Bayu menilai, perbandingan harga itu tidak sepadan karena belum menunjukkan konteks jenis beras dan pasar atau ritel yang ditinjau. “Pesan yang bisa diambil dari data itu ialah harga beras yang mahal dapat memberatkan kelompok masyarakat yang tergolong miskin,” ujarnya.
KOMPAS/JUMARTO YULIANUS
Warga antre membeli beras premium dalam kegiatan operasi pasar beras bersubsidi di Banjarmasin, Kalimantan Selatan, Kamis (22/12/2022). Dalam operasi pasar tersebut beras premium dari Perum Bulog dijual seharga Rp 8.000 per kilogram.
Menteri Pertanian Syahrul Yasin Limpo berpendapat, harga beras yang disorot Bank Dunia itu perlu dicermati lebih lanjut, terutama terkait waktu pengambilan data. Apabila data diambil pada November-Desember, harga beras cenderung naik karena bukan masa panen.

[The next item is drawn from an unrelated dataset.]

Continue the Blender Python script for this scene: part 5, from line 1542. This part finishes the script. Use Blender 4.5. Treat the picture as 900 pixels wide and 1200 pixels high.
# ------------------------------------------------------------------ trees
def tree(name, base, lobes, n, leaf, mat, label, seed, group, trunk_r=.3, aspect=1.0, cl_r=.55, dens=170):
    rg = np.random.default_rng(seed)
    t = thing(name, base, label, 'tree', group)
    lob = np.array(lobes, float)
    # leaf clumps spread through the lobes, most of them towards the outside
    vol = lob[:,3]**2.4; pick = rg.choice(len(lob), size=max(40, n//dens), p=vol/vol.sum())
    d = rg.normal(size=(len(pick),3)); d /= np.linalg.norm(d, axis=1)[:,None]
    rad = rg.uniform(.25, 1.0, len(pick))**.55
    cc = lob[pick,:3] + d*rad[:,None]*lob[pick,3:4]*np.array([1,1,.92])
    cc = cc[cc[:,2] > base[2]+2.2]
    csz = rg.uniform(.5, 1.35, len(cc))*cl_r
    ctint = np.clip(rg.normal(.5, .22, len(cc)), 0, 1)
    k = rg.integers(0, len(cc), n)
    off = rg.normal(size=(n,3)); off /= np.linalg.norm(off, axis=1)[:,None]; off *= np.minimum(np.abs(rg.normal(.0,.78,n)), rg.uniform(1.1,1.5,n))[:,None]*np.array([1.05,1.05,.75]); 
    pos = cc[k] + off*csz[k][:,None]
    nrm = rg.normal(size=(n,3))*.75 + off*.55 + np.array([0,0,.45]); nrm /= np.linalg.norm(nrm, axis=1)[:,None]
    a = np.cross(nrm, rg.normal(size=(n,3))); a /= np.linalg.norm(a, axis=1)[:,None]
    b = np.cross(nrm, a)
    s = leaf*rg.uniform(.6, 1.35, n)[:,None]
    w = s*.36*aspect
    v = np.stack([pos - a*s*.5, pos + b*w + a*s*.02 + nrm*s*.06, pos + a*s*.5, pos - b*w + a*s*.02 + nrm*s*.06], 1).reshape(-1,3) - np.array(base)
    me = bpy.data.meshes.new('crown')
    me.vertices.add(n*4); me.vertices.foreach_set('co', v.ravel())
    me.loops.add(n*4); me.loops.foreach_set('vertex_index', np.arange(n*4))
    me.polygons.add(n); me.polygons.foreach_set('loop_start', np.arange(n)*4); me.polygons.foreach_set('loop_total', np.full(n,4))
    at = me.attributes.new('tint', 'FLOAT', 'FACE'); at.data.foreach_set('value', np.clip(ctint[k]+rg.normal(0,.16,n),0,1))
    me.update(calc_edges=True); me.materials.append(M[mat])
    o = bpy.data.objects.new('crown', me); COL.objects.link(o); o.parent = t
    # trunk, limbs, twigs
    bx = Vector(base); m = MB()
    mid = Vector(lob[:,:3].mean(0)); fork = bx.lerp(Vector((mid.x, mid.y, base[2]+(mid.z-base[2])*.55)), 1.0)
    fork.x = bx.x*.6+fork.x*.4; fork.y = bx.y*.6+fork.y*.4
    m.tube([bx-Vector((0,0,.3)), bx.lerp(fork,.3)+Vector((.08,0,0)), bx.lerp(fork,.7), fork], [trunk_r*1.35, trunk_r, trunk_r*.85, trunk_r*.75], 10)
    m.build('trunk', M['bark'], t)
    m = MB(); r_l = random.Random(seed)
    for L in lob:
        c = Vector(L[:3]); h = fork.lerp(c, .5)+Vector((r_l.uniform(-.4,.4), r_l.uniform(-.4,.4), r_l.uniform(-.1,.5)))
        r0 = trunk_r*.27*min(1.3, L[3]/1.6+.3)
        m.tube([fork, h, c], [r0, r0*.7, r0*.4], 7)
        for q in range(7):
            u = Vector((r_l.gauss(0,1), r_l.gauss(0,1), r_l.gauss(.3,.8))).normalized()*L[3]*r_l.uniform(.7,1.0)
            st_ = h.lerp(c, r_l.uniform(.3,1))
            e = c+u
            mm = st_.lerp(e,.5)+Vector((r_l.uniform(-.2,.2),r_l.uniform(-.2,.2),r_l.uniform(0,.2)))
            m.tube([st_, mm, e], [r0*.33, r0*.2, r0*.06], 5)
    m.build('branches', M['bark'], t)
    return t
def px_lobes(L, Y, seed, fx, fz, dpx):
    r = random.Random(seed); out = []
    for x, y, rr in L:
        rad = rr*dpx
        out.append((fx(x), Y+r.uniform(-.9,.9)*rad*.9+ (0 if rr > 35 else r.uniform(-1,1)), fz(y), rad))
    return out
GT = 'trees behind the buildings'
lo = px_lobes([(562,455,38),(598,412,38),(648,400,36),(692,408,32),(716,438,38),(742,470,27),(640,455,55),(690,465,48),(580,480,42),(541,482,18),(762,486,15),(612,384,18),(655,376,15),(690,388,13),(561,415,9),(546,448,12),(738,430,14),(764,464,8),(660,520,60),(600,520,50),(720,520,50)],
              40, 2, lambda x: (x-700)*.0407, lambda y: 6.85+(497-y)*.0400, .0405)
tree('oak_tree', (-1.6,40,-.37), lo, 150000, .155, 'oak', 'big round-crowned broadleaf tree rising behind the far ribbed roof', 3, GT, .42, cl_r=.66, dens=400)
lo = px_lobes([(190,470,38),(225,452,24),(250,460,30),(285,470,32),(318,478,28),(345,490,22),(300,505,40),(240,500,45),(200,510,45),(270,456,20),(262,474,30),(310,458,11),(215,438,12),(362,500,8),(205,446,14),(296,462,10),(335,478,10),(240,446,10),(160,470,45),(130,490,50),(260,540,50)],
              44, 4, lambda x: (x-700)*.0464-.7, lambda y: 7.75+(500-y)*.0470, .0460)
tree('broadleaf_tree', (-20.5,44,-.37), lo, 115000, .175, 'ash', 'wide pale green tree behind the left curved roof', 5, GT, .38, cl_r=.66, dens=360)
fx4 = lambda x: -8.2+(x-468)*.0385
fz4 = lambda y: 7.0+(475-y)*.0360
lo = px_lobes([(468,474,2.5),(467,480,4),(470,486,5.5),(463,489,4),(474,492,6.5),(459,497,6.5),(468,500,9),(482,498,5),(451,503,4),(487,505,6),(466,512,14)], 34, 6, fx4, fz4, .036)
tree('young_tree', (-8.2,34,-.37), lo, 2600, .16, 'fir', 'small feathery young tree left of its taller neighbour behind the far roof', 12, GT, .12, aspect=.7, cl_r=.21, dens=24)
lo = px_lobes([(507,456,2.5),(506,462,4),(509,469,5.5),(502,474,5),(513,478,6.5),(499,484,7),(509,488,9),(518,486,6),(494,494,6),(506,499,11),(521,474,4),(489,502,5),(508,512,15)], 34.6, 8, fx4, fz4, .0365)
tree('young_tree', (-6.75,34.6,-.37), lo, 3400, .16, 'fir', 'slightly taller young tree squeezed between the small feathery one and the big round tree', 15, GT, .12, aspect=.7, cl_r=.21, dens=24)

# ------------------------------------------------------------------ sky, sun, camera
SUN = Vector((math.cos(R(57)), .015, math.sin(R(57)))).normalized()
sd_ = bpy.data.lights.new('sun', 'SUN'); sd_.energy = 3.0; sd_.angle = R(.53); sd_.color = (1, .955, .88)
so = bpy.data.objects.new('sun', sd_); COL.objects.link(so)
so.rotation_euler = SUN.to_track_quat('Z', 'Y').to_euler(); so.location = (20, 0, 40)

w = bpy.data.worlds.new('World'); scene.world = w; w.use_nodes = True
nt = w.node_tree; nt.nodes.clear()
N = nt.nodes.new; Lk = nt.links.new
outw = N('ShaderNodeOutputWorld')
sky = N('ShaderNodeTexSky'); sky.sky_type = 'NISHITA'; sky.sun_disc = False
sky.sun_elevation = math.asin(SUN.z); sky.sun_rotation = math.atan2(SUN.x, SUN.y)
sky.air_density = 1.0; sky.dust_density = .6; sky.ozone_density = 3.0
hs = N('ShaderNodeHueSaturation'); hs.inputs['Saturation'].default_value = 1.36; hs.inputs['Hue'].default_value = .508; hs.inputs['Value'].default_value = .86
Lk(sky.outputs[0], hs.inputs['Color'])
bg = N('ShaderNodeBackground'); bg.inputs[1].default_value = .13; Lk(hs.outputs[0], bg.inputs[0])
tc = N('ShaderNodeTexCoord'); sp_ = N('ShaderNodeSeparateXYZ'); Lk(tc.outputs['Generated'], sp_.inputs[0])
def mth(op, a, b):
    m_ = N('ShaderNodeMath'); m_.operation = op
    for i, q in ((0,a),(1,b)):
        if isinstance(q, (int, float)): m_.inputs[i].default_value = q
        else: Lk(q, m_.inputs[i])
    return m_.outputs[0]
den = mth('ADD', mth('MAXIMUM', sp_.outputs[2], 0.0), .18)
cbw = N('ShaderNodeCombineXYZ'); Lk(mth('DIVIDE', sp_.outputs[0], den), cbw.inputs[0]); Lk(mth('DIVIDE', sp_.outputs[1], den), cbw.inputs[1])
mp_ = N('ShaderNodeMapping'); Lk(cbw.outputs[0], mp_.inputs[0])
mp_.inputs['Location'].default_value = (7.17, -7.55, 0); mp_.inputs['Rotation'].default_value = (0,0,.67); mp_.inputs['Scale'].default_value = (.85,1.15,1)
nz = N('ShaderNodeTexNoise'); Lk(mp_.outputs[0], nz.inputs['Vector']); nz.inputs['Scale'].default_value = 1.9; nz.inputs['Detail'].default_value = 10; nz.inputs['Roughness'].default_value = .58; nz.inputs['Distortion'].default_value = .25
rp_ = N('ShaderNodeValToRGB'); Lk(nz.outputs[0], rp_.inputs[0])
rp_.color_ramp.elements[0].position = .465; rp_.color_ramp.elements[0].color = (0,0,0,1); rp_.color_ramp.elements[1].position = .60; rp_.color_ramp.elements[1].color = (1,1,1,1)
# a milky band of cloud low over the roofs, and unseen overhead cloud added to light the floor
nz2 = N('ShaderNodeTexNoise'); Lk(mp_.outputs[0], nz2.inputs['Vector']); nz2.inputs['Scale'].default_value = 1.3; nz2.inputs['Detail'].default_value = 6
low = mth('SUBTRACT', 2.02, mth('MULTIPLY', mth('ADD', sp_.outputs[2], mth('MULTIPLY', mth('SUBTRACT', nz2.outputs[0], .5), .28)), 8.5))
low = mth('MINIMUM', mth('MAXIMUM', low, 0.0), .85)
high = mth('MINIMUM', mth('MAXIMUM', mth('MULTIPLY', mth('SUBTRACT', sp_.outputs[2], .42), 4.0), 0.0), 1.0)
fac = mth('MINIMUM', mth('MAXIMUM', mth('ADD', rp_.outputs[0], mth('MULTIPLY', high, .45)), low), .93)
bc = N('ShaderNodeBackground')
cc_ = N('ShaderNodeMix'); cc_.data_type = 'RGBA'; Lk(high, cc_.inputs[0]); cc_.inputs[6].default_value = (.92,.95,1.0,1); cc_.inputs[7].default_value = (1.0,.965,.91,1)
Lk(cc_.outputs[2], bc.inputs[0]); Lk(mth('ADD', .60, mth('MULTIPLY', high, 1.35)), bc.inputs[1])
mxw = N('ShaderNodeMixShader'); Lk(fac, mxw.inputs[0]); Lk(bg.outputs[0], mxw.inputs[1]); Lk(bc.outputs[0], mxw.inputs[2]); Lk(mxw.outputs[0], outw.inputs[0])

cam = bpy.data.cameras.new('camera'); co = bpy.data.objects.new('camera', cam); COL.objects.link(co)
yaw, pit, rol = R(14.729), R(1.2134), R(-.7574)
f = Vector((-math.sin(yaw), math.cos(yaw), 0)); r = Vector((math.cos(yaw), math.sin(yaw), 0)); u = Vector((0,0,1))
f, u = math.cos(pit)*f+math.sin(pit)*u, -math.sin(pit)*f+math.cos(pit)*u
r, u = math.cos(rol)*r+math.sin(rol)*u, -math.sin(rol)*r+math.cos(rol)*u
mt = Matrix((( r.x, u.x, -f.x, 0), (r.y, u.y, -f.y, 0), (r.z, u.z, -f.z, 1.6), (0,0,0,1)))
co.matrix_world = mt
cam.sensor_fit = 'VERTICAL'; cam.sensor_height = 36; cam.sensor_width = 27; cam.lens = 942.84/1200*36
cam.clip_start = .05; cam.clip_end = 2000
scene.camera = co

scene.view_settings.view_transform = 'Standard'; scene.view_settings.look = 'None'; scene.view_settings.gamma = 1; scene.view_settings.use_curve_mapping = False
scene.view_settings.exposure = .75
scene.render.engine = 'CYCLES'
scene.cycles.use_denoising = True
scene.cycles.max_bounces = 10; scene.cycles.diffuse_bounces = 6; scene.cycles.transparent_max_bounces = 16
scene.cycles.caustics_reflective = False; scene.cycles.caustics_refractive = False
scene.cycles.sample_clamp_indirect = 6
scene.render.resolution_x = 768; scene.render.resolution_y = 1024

Menurut Wakil Presiden Ma’ruf Amin, saat menjawab pertanyaan wartawan seusai membuka Konferensi Islam Tingkat ASEAN ke-2 di Nusa Dua, Bali, Kamis (22/12), terkait harga beras, ia mengakui ada kenaikan, tetapi masih dalam batas yang wajar.
Menanggapi laporan Indonesia Economic Prospect, Wapres Amin mengakui bahwa harga beras saat ini memang cenderung naik karena saat ini belum memasuki masa panen raya. Di sisi lain, kebutuhannya meningkat menjelang Natal dan Tahun Baru. Namun, ia melihat kenaikannya masih wajar.
”Harga beras kalau dilihat sekarang ini memang agak naik, ya. Namun, nanti saat panen itu turun, jadi ada masa turun, ada masa naik, tetapi dalam batas-batas yang wajar. Jadi, kalau mau menilai harga beras itu harus dirata-rata, jadi ketika murah, ketika naik, itu dirata-rata menjadi berapa,” tambah Wapres Amin.